Madison County Will Book 6, pages 492-493:
Will of WILLIAM McKNIGHT, Madison County. Negroes and property to son CALEB McKNIGHT; son THOMAS McKNIGHT; son-in-law, WILLIAM CASON; children of son JAMES McKNIGHT; son-in-law, JAMES CASON; son HUGH McKNIGHT. Son CALEB to sell rest of property and proceeds given to grandchildren; $200 each to THOMAS VANCE, GEORGE VANCE, MARY STEWART, LUCINDA TEAGUE. $100 to ABNER TEAGUE. Whatever residuary estate left to sons THOMAS, JAMES and CALEB. January 5, 1856. Witnesses: A. S. Rogers, Hiram Johnson. [HTML editor's comment: This is the second generation William McKnight.]

Madison County Court Minute Book 8, page 62, shows that this will was probated September 7, 1857.

Madison County Deed Book 23, pagres 25-26:
THOMAS McKNIGHT, New Orleans, La., gave power of attorney to CALEB McKNIGHT, Madison Co., Tenn., to receive for him any legacy coming to him from the estate of his father, WILLIAM McKNIGHT. September 18, 1857. Registered April 15, 1861.

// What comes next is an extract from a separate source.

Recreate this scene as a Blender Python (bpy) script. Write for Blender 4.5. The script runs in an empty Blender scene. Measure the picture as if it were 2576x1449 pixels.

U.S. Census, 1850 (Sept. 28), Civil District 8 (in which Malesus was located), page 567:
WILLIAM McKNIGHT, aged 60, born in Tennessee, farmer
NANCY McKNIGHT, aged 58, born in Georgia
EMILY McKNIGHT, aged 17, born Tennessee
FRANKLIN McKNIGHT, aged 30, born Tennessee
JANE McKNIGHT, aged 24, born Tennessee
ROBERT McKNIGHT, aged 3, born Tennessee
NANCY McKNIGHT, aged 3 months, born Tennessee

The public records of Fayette Co., Tenn. reveal that a FRANKLIN McKNIGHT was married to an ELIZA BUCKLEY, November 14, 1843.

In the U.S. Census, 1860 (July 30), Civil District 8, page 137, FRANK McKNIGHT is given as age 40; ROBERT McKNIGHT, aged 13; NANCY McKNIGHT, aged 10; NANCY McKNIGHT, SR., aged 70; EMILY McKNIGHT, aged 27; MARCUS McKNIGHT, aged 35.